Read the material below and count the lines holding the string "bevel". Give that count with nothing added.

» DATA SHOWN
--- start ---
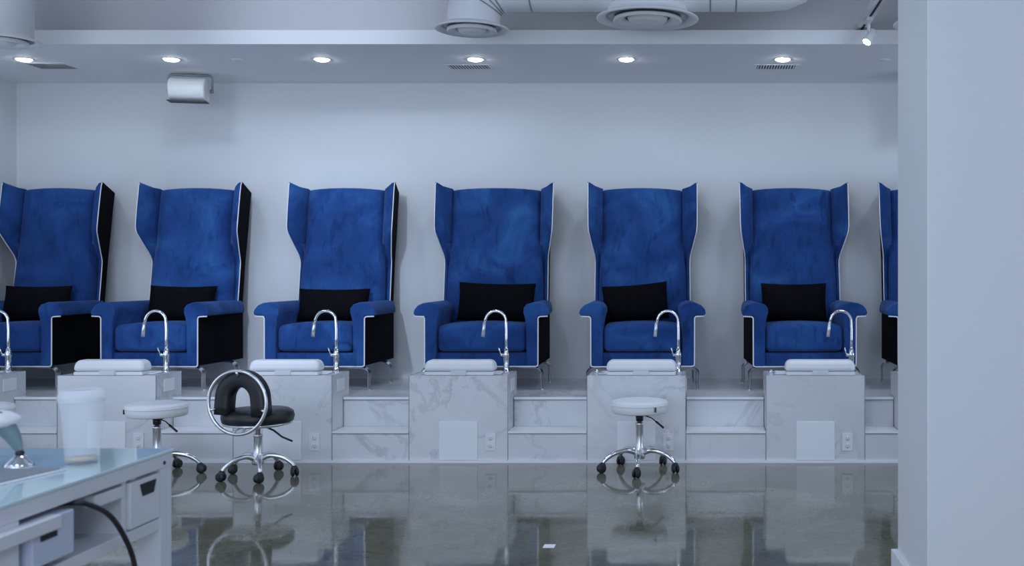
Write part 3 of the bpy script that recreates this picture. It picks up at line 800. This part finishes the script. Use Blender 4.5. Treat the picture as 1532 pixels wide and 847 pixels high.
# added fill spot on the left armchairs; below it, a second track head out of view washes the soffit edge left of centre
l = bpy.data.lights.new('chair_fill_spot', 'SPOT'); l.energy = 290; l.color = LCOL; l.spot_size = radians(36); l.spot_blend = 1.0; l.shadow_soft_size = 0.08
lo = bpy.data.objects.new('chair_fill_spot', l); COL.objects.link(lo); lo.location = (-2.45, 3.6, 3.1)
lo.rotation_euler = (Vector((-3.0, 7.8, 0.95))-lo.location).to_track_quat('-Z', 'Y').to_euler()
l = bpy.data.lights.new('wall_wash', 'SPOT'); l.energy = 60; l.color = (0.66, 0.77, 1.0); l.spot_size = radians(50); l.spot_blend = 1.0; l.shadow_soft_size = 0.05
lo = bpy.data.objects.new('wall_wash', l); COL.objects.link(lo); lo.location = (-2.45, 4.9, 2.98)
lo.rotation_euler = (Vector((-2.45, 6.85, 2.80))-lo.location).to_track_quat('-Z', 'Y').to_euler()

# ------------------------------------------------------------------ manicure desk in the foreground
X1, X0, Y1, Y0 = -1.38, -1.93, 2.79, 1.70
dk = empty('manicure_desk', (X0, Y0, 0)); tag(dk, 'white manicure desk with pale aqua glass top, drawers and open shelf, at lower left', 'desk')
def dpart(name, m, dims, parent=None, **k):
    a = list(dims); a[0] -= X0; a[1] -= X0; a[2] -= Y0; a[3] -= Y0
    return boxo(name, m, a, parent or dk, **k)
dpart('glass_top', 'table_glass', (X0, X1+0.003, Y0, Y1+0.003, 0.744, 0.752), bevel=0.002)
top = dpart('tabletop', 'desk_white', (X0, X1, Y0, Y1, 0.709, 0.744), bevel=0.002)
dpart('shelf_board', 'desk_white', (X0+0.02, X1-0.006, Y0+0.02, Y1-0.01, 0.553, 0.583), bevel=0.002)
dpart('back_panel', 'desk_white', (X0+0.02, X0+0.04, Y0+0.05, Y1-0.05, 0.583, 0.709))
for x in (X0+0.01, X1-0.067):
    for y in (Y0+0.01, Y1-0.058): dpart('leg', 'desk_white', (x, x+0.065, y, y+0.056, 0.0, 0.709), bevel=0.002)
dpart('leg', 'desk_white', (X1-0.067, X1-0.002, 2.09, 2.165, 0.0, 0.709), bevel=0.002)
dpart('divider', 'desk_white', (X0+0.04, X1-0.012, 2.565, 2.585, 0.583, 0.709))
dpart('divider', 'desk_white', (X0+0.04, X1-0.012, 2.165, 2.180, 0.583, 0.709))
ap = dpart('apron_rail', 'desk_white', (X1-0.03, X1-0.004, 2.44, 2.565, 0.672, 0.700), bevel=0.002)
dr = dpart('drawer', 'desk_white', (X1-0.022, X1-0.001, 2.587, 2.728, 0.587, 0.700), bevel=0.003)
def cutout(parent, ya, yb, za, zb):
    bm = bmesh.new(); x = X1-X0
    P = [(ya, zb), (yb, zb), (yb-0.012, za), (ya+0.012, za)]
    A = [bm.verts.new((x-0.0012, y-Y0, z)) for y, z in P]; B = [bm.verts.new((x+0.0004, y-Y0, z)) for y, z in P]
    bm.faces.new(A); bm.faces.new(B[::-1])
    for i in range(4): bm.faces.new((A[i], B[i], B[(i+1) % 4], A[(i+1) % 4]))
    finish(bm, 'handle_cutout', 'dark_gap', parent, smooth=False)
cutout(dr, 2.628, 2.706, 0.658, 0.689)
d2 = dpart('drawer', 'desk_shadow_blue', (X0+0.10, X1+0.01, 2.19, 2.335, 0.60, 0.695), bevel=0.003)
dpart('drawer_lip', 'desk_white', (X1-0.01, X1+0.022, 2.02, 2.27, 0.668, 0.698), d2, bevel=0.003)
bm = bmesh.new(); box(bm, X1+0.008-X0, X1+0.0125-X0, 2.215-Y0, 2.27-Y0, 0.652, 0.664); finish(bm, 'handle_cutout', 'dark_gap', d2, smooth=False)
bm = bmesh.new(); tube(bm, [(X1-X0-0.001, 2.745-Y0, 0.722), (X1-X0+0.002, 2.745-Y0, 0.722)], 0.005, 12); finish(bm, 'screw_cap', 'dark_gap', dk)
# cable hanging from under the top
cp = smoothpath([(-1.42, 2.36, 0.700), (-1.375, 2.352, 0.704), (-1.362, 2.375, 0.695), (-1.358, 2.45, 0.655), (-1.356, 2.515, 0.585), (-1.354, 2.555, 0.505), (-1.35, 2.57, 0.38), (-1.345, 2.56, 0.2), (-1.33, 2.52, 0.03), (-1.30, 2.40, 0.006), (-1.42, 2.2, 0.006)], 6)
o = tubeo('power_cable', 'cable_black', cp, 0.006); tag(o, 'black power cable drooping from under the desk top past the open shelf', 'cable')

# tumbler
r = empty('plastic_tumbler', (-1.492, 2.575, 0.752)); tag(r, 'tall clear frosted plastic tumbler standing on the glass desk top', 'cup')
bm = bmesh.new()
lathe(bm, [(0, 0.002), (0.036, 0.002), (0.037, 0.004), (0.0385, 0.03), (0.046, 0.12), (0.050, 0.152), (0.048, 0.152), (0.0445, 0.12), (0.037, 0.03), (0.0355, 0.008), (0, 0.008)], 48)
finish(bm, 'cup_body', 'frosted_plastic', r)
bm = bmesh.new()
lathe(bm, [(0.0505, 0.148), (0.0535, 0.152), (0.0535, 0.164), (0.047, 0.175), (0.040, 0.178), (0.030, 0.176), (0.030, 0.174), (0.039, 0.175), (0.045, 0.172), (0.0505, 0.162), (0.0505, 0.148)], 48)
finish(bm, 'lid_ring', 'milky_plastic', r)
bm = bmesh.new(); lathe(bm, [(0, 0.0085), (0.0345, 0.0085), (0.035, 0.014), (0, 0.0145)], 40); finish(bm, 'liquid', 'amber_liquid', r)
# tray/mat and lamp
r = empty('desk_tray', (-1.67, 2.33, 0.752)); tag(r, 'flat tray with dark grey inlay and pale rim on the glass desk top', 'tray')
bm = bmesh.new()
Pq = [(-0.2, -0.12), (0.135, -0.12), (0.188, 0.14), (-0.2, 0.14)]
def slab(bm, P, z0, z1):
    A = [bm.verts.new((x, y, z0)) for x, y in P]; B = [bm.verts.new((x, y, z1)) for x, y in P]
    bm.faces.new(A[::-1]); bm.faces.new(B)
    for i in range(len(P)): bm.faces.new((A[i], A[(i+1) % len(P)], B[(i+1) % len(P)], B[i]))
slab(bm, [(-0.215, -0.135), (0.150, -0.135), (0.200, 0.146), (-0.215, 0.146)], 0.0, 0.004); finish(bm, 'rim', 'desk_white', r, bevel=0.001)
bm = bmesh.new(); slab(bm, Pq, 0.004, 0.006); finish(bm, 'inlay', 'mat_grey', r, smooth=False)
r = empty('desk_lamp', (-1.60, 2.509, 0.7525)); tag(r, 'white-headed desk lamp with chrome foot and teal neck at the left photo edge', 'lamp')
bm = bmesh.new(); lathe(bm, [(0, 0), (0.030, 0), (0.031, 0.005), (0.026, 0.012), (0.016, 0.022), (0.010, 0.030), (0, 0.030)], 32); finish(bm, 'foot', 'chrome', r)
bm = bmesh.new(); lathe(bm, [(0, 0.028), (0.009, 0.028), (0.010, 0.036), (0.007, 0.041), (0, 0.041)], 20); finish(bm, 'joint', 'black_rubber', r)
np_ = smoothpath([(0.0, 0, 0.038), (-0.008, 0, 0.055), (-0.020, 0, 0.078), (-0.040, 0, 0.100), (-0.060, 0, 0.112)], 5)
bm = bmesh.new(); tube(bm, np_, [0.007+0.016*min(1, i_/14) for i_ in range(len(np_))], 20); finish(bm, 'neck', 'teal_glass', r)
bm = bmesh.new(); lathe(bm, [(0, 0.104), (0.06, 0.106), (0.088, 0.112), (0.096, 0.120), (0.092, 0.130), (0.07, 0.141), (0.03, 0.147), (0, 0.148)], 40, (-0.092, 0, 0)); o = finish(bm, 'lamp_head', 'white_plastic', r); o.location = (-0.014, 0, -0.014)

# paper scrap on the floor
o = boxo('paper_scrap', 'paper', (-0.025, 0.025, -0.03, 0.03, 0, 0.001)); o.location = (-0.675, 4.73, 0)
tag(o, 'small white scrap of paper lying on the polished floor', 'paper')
--- end ---
» WORKED ANSWER
10